Speaking of characters, Scott certainly is surrounded by a dream cast of supporting characters: Envy Adams (Brie Larson), Knives Chow (Ellen Wong), Gideon Gordon Graves (Jason Schwartzman), Todd Ingram (Brandon Routh), Lucas Lee (Chris Evans), Matthew Patel (Satya Bhabha), Kim Pine (Allison Pill), Julie Powers (Aubrey Plaza), Roxy Richter (Mae Whitman), and Wallace Wells (Kieran Culkin). Best among them are Evans and Routh as two of the evil exes and Culkin, all grown up, as Scott’s platonically gay roommate. Evans and Routh have both dabbled in superhero films (Evans as Human Torch, Routh as Superman) and they both seem to lampoon those icons here. Evans plays a hot-headed, egotistical action star while Routh hovers in the air, claiming to be holier than thou because he’s vegan. Theirs are a couple of the best scenes in the movie. Also, Culkin’s Wallace successfully brings Scott Pilgrim back to reality with a gentle yet undercutting wryness.

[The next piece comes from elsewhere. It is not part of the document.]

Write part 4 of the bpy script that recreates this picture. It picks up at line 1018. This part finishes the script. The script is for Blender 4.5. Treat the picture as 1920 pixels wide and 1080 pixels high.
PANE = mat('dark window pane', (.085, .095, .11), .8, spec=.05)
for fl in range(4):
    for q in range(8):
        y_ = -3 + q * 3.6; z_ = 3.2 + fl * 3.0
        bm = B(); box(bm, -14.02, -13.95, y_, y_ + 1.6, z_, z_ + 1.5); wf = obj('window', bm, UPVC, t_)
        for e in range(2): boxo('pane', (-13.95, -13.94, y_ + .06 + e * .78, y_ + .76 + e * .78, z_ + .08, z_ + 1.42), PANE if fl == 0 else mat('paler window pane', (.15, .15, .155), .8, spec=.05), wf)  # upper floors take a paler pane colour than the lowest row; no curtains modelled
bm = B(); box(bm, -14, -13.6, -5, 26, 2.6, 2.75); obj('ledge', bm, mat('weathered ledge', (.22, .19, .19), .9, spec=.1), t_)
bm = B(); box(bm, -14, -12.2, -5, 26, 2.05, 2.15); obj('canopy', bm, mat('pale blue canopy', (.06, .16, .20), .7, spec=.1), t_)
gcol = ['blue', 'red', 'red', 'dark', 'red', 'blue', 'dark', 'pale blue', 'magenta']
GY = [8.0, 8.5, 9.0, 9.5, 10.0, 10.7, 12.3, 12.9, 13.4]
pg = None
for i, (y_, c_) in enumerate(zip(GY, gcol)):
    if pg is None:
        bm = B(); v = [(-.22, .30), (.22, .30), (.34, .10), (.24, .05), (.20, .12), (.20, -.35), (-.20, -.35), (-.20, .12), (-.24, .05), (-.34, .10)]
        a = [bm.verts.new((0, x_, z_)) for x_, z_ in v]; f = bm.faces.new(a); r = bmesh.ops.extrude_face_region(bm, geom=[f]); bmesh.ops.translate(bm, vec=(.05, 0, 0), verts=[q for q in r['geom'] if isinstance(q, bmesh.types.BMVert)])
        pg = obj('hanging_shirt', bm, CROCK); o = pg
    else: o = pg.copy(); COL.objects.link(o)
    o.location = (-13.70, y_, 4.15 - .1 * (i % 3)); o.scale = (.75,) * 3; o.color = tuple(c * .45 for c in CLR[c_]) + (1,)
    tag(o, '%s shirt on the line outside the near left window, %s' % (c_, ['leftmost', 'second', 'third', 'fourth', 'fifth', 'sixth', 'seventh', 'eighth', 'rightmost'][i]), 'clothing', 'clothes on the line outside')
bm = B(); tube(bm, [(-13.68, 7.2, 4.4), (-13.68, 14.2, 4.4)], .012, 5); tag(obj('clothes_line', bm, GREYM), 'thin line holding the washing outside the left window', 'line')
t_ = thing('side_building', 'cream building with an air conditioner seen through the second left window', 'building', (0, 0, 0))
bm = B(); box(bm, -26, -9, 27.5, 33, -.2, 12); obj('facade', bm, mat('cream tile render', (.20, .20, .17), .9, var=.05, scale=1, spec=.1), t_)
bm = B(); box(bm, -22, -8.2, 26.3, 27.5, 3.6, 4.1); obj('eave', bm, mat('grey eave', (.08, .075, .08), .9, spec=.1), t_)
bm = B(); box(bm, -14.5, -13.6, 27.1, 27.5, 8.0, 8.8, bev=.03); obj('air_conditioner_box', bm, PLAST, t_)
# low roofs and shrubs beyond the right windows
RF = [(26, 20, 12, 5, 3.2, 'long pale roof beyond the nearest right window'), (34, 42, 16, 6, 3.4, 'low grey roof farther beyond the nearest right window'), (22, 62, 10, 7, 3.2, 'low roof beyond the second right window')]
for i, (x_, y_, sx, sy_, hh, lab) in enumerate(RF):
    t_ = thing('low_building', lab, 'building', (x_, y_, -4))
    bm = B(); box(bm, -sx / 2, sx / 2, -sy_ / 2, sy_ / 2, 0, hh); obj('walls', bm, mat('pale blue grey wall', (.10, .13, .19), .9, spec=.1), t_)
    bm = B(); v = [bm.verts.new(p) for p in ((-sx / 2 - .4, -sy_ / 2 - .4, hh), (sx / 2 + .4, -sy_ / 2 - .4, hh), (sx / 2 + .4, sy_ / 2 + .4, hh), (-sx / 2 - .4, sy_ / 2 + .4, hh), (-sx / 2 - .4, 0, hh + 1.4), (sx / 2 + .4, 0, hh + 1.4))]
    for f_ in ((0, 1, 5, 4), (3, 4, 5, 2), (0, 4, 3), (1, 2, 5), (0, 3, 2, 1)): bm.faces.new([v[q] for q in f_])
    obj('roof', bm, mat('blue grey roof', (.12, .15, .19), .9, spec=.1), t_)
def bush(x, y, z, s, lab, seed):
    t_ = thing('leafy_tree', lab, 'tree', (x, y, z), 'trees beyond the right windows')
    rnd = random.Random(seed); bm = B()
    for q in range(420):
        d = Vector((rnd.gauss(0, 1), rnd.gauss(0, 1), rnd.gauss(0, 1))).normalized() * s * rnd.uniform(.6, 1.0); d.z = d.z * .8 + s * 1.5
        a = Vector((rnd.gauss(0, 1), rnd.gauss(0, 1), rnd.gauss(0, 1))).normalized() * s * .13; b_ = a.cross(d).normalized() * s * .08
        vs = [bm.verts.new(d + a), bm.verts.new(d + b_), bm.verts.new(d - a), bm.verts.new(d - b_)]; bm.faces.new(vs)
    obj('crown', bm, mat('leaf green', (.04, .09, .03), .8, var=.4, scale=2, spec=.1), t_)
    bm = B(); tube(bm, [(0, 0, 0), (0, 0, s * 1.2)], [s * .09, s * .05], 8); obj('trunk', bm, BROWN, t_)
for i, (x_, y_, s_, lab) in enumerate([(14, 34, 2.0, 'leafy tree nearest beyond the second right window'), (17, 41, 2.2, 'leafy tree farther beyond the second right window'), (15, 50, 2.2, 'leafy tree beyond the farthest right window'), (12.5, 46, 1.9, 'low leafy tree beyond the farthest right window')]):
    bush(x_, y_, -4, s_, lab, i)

Scott Pilgrim is a welcome push on the refresh button to a summer as stale as a gaming console’s final release schedule. It is a mash-up spectacle, but full of metaphors and emotional substance. It speaks perfectly to those of the 8-bit ‘80s adolescence now matured and hitting their thirties and those of the text-gen that can’t articulate their feelings beyond reductive mumblings and haven’t matured beyond creating their own League of Evil Exes. Scott Pilgrim vs. the World may not measure up to Edgar Wright’s other vid-iot, Shaun of the Dead, but it’ll make your inner geek sing.


7/10

Should you see it? Buy tickets


Scott Pilgrim vs. the World is in theaters now.